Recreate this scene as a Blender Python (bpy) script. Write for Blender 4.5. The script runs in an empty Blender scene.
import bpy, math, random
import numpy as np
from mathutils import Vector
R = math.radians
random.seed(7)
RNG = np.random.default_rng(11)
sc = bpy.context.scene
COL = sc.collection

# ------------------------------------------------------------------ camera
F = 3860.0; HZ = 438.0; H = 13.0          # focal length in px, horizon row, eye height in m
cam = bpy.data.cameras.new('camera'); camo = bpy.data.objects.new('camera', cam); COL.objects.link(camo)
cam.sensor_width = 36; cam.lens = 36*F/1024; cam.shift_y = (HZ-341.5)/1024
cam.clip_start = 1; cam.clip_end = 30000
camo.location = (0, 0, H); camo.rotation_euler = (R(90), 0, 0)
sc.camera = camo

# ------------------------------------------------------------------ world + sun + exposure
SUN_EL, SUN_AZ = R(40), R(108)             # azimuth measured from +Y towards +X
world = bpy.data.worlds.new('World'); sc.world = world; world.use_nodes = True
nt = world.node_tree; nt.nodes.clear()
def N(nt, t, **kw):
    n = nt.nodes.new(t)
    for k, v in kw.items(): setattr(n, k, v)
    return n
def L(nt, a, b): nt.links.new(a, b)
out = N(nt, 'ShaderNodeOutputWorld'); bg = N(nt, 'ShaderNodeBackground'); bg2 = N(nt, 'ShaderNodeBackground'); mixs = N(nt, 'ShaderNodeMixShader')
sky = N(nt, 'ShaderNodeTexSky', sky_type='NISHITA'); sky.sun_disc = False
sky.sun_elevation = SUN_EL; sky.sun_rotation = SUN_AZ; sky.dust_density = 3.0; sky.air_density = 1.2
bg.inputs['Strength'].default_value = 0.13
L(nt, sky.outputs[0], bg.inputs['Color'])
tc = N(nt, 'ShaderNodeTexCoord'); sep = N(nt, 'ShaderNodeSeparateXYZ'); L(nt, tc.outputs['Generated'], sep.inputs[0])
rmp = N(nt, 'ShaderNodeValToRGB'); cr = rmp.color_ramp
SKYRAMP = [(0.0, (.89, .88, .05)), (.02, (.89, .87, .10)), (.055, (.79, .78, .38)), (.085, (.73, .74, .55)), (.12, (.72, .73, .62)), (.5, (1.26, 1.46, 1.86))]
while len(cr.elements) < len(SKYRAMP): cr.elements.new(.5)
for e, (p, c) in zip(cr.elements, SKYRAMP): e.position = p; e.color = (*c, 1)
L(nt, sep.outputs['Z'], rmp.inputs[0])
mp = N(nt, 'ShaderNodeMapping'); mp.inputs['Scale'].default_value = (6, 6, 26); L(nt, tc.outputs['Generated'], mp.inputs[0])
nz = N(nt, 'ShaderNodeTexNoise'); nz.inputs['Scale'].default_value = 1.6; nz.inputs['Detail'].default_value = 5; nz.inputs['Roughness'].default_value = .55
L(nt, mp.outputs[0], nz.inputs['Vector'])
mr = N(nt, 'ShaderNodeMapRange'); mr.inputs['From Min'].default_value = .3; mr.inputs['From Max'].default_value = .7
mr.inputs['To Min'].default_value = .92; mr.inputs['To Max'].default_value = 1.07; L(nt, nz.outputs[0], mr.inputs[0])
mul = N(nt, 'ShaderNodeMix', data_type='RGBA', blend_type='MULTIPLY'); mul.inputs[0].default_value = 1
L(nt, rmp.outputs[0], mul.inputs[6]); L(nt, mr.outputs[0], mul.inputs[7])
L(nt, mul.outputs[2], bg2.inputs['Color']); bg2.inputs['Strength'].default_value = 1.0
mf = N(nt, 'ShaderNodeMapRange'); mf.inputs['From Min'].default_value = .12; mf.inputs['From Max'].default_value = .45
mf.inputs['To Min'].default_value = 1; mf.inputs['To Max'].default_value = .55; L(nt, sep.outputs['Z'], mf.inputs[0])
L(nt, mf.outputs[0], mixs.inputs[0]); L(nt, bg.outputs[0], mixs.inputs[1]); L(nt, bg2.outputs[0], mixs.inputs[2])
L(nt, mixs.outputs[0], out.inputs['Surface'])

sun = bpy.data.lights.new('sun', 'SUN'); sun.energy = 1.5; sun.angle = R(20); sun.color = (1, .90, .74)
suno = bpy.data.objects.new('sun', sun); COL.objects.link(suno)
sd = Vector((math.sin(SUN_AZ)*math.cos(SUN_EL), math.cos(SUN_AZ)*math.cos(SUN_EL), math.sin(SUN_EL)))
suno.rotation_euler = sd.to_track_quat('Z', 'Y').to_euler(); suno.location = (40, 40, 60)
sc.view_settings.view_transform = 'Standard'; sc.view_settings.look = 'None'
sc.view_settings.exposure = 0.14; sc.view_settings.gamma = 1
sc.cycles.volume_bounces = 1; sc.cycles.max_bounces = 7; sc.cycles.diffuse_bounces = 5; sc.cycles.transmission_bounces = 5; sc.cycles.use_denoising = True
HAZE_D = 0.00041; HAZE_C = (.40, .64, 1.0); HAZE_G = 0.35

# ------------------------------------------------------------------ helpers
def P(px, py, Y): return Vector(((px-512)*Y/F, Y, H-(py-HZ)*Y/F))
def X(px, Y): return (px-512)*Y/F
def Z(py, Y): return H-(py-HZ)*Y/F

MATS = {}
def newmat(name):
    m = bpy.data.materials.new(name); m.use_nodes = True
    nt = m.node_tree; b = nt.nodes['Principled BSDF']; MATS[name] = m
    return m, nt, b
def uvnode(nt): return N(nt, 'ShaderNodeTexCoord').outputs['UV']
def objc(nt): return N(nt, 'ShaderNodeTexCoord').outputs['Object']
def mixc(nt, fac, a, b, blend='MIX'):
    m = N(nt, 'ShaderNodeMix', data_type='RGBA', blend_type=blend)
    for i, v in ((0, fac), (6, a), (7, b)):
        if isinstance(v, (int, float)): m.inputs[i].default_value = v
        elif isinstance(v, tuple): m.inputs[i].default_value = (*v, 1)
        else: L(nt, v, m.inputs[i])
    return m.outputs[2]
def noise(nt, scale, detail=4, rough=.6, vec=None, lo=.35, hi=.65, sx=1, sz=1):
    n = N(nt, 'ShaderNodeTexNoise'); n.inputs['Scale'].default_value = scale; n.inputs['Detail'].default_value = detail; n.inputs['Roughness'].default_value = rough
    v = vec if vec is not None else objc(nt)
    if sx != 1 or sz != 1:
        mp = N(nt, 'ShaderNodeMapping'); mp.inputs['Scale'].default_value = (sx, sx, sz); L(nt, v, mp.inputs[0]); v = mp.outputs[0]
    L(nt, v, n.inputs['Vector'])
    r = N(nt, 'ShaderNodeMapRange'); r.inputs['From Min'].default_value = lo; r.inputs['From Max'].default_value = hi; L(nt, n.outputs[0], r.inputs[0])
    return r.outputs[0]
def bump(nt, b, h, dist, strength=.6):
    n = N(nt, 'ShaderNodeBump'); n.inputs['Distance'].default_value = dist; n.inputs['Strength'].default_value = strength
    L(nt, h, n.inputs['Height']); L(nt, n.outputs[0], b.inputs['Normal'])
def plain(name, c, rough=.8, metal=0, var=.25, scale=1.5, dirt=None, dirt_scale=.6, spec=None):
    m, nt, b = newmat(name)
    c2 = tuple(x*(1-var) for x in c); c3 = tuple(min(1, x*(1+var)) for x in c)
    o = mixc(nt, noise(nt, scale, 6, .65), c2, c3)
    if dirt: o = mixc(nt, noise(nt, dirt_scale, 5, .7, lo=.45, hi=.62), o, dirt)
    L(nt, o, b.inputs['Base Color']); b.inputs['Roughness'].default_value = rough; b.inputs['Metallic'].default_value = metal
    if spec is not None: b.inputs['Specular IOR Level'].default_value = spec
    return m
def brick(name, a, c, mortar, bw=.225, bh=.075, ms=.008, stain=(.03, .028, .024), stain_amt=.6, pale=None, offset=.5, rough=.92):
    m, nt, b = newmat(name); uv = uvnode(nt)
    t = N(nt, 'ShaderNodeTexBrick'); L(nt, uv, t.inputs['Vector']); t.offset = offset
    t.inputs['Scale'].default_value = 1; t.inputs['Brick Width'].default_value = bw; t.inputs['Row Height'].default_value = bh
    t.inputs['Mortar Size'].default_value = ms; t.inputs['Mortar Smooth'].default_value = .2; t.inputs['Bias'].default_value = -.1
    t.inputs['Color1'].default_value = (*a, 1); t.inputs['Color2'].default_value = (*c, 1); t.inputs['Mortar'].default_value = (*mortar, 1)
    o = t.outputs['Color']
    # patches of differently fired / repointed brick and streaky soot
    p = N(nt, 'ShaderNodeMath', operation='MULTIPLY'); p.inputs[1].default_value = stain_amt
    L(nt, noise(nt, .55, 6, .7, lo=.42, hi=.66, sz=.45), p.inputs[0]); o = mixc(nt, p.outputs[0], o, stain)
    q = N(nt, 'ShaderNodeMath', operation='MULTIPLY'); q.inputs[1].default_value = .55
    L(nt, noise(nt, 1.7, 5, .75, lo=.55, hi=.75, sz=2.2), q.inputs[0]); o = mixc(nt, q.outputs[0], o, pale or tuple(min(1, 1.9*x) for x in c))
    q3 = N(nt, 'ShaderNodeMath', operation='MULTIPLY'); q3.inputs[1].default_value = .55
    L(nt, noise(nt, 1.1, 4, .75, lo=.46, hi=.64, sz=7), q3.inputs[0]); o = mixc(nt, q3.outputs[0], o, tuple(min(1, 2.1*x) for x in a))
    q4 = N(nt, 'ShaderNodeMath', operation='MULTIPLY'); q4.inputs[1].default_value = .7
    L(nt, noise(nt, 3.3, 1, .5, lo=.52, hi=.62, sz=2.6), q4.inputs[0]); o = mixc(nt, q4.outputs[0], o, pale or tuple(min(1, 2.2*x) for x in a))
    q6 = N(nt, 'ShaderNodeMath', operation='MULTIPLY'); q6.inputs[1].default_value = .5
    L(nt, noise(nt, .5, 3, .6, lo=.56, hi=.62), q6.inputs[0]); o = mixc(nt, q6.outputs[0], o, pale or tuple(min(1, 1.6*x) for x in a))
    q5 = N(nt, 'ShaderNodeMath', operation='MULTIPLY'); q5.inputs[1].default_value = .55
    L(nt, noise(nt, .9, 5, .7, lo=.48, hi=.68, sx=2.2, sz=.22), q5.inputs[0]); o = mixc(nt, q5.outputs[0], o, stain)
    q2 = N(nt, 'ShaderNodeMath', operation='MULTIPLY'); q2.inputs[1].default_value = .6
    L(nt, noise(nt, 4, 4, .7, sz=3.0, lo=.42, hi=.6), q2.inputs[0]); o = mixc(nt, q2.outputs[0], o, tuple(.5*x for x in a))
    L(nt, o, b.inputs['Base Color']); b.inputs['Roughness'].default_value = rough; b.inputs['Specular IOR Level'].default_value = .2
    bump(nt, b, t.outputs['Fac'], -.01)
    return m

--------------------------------

Please give an exact restatement of only the lines from the beginning of the material above to the line with "COL = sc.collection", inclusive.

Recreate this scene as a Blender Python (bpy) script. Write for Blender 4.5. The script runs in an empty Blender scene.
import bpy, math, random
import numpy as np
from mathutils import Vector
R = math.radians
random.seed(7)
RNG = np.random.default_rng(11)
sc = bpy.context.scene
COL = sc.collection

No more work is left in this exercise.